Civil society activists among those killed in violence around elections

Civil society activists among those killed in violence around elections
Afghanistan Holds Elections, UN Photo/Fardin Waezi


Activists and candidates targeted around parliamentary elections

The Afghanistan parliamentary elections were held on 20th October 2018. The election for the 250-member parliament was delayed by nearly three years. The vote took place amid security threats from the Taliban who vowed to attack anyone trying to vote. The group called the elections “completely bogus” because of the presence of international troops in Afghanistan. The so-called Islamic State (Da'esh) armed group also vowed to disrupt the vote.

The Afghanistan Independent Human Rights Commission (AIHRC) registered 30 attacks against election candidates since the registration process began in July 2018. The commission said that during this period, 54 people including 10 parliamentary candidates were killed and 186 others were wounded. 

On 26th September 2018, Afghan civil society activist and parliamentary candidate Nasir Mobarez was assassinated by unknown gunmen in Kandahar city. On 3rd October, Mubinullah Aimaq (pictured below), a civil society activist and an active member of the “The Alliance of Election Observer Groups for Transparency of Election" was shot by unknown gunmen and severely wounded in the vicinity of Karte-e-sea area in Kabul.

On election day itself, the Ministry of Interior of Afghanistan recorded 192 attacks on electoral sites, polling centers, and voters which left at least 17 civilians killed and 83 civilians injured. Afghan election candidate Jabar Qahraman was killed along with three other people by a bomb planted under his chair in the southern province of Helmand, days before the parliamentary elections. In another horrific incident, Hafizullah, a resident of Gereshk district was taken hostage by Taliban insurgents close to Nahre Saraj district who chopped off his inked-stained index finger as punishment.

Peaceful assembly

Scores killed at political rallies

On 2nd October 2018, scores of civilians were killed and injured, after a suicide bomber attacked an elections campaign rally for parliamentary candidate Abdul Nasir Mohmmand in Nangarhar province, East of Afghanistan. The attack, claimed by the so-called Islamic State (Da'esh) killed at least 13 people with 25 others were wounded.

On 14th October 2018, at least 22 people were killed and 36 others wounded at a political rally for Nazifa Beg, a female parliamentary candidate in Takhar province, after twin bombs planted in a motorbike went off. According to the provincial police, two security force members were also among those killed in the explosion.

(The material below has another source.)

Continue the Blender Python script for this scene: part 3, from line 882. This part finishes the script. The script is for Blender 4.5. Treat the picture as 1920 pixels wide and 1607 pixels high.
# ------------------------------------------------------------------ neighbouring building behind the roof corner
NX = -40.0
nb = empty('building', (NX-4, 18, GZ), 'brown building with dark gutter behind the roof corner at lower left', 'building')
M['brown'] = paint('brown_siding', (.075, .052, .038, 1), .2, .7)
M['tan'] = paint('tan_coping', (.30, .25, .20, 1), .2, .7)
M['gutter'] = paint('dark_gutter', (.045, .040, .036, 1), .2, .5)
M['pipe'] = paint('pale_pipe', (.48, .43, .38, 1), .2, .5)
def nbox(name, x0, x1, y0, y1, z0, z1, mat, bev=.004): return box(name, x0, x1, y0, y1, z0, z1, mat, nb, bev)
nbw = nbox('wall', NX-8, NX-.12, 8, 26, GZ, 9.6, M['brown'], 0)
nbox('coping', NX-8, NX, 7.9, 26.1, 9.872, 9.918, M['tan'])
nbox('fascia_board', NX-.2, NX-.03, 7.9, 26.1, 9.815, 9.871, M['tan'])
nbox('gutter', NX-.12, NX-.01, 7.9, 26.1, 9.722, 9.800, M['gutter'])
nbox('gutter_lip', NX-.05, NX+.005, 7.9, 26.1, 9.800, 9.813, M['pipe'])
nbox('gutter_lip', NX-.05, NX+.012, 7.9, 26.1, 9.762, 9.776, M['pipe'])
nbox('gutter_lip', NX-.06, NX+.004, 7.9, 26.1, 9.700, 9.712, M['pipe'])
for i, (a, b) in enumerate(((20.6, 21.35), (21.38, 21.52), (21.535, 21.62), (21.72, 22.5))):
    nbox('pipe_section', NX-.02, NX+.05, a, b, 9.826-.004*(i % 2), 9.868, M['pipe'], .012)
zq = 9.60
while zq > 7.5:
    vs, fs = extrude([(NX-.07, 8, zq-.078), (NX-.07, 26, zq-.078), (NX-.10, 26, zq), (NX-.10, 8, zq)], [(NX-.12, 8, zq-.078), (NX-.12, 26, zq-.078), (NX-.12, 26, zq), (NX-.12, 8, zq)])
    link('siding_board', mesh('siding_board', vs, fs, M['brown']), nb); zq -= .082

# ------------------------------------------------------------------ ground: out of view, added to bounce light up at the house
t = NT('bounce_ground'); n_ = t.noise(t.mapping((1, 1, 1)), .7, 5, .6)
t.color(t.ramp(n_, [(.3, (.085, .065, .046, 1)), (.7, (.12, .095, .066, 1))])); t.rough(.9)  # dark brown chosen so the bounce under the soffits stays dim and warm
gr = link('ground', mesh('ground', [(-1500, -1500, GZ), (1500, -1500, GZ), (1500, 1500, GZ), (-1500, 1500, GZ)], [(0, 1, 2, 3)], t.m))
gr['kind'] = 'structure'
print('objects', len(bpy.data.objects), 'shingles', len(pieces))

Journalists face restrictions and attacks while covering elections

On 20th October 2018, media watchdog Nai said that journalists suffered various restrictions in accessing information while covering the polls. A number of journalists in Balkh complained about the lack of cooperation from Election Commission’s officials. HN, a reporter from 24 TV said that she had made repeated calls to interview provincial election commission’s officials in Balkh, but they refused to answer or return her calls.

SS, reporter of Afghan Voice News Agency in Balkh, said he was not allowed to film the election process at Bakhtar High School, despite showing his press card provided by the Election Commission while AFF from Resallat Radio in Kohishtan district of Kapisa was allegedly physically assaulted by one of the candidates in the province.

Afghanistan tops right to information rating

On 28th September, it was reported that Afghanistan had topped the right to information (RTI) rating with an impressive score of 139 points out of a possible 150. The RTI Rating is a sophisticated methodology for assessing the strength of the legal framework for the right to information (RTI), developed by the Centre for Law and Democracy (Canada) and Access Info Europe (Spain). Every country which has adopted a national RTI law is ranked on the RTI Rating in due course.

Toby Mendel, Executive Director of the Centre for Law and Democracy said:

“It is tremendous that Afghanistan has passed such an incredibly strong RTI law…although implementation is always a challenge, this law will at least give the country the tools it needs to ensure its citizens can access information from public authorities.”

According to the Centre for Law and Democracy, countries from the Global South dominate the top of the RTI Rating. Most of the countries in the top 25 positions adopted their laws since 2000.